The np function that does what apply_along_axis does with more complex specification is probably np.vectorize

def myhist(data, weights, binn):
    return np.histogram(data, bins=binn, weights=weights)[0]

myhistvec=np.vectorize(myhist, signature='(m),(m),(n)->(p)')

myhistvec(data, weights, binn)
#[[0.  1.  1.  2.4 0. ]
# [0.  4.  0.  2.  0. ]
# [0.  6.  2.  5.  0. ]
# [0.  4.  0.  0.  0. ]]

myhist role is just to have only positional arguments (maybe np.vectorize can be used with keyword arguments, but I don't know it).

vectorize creates a new function that is the vectorized version of myhist.

Generally speaking g=np.vectorized(f) is a vectorized version of f. Meaning that if g is called with scalar arguments, they are just passed to f. But if g is called with 1d array arguments, then f is called with each elements of those 1d arrays, and then the results of all f calls are used to build an array of results, returned by g. Sames goes if g is called with 2d, 3d, ... arguments.

So, it is a little bit like numpy versions of math functions (np.sin([[1,2],[3,4]]) returns a 2d array containing [[sin(1), sin(2)],[sin(3), sin(4)]] )

Except that for myhist we don't want to iterate down to each scalar of data. So we specify that with signature . Which means that myhist "atomic" calls are passed 3 arguments: 2 of the same size m (m values is irrelevant, all that matters is that it is the same m for the 2 first parameters, and that those 2 parameters are 1d arrays), and a 3rd with another 1d-array but of different size. And the return result if another 1d-array of yet another size.

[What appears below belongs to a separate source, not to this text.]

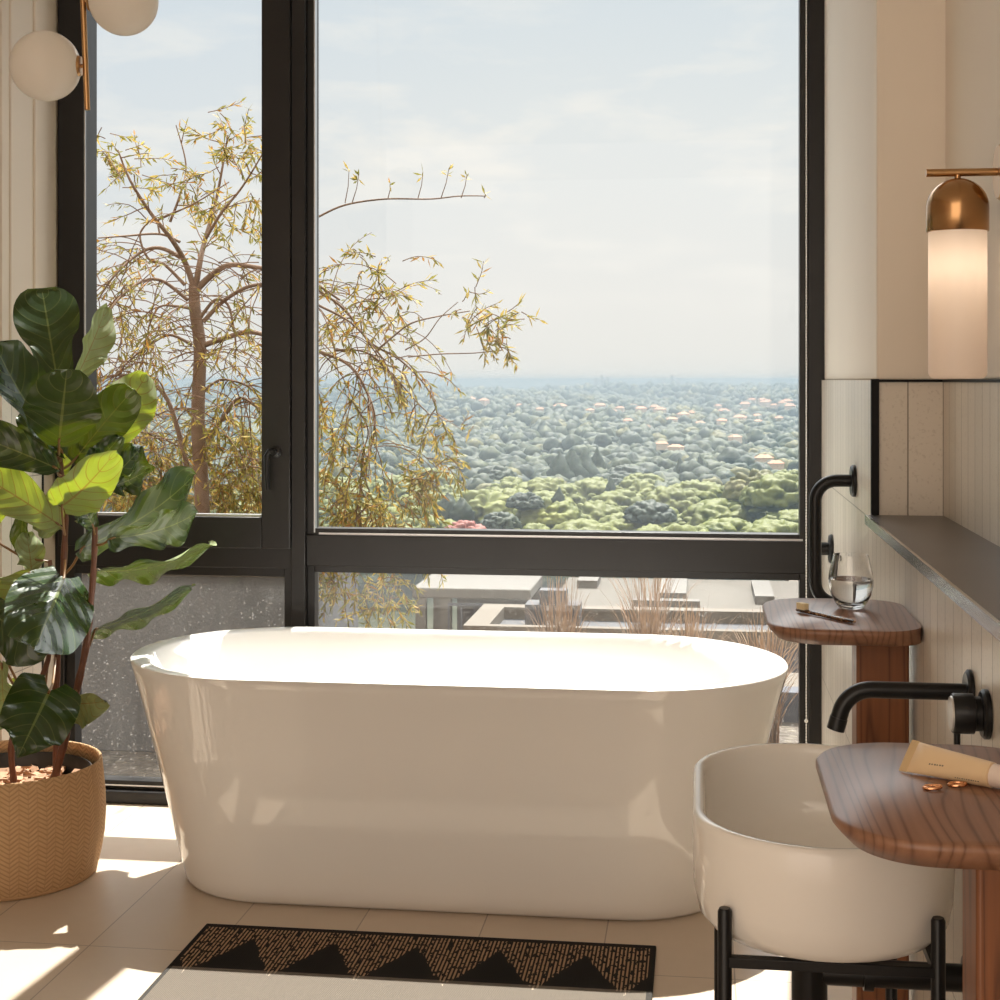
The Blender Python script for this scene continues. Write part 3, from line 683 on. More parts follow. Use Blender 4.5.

So result is the one you wanted.

Now, I must say that this is just cosmetic. As would have been a successful attempt to use apply_along_axis . Those function are not helping at all performance-wise.

See the naive version (the one you wanted to avoid)

def naiveLoop(data, weights, binn):
    res=[]
    for i in range(len(data)):
        res.append(np.histogram(data[i], weights=weights[i], bins=binn)[0])
    return np.array(res)

And compare those with timeit . Result is disappointing: naive version needs 270 μs, when vectorized function needs 460 μs to perform the same task.

Sure, with more rows, difference is less and less in favor of naive version, and for 12500 rows, vectorized finally overtook it. (Because iteration themselves, that is for loop counter, is probably faster, but that's all: for the rest, it is just an apply, so pure python function.)

For comparison, look at numba function, when reinventing the wheel (which I need because numba's version of histogram doesn't allow weights. Otherwise I could have just add a @jit before by naiveLoop to get the same result. Maybe I could have done it, but I am a beginner in numba)

from numba import jit
def fillHist(data, weights, binn, res):
    nl=len(data)
    nc=data.shape[1]
    nb=len(binn)-1
    for i in range(nl):
        for j in range(nc):
            for k in range(nb):
                if data[i,j]>=binn[k] and data[i,j]<binn[k+1]:
                    res[i,k] += weights[i,j]
                    break
            

def numbaVersion(data, weights, binn):
    res=np.zeros((len(data), len(binn)-1))
    fillHist(data, weights, binn, res)
    return res

Same result, obviously.

But took only 2.9 μs! (compared to 270 and 460 μs of naive and vectorize version)

So, sometimes the most elegant solution is not the fastest. I mean, it may seem presomptuous, but I am pretty sure that I have had just posted my "vectorize" version, without comments on speed, comparison with naive version, you would have replied "that what I wanted", and found the solution elegant.

Yet, the solution you already knew, and did not want because it needs for loops was almost twice faster. And even worse, reinventing the wheel (and in a naive way at that: no attempt to use dichotomy or anything to find the bin, just a linear loop over all the bins,), is some 150 times faster!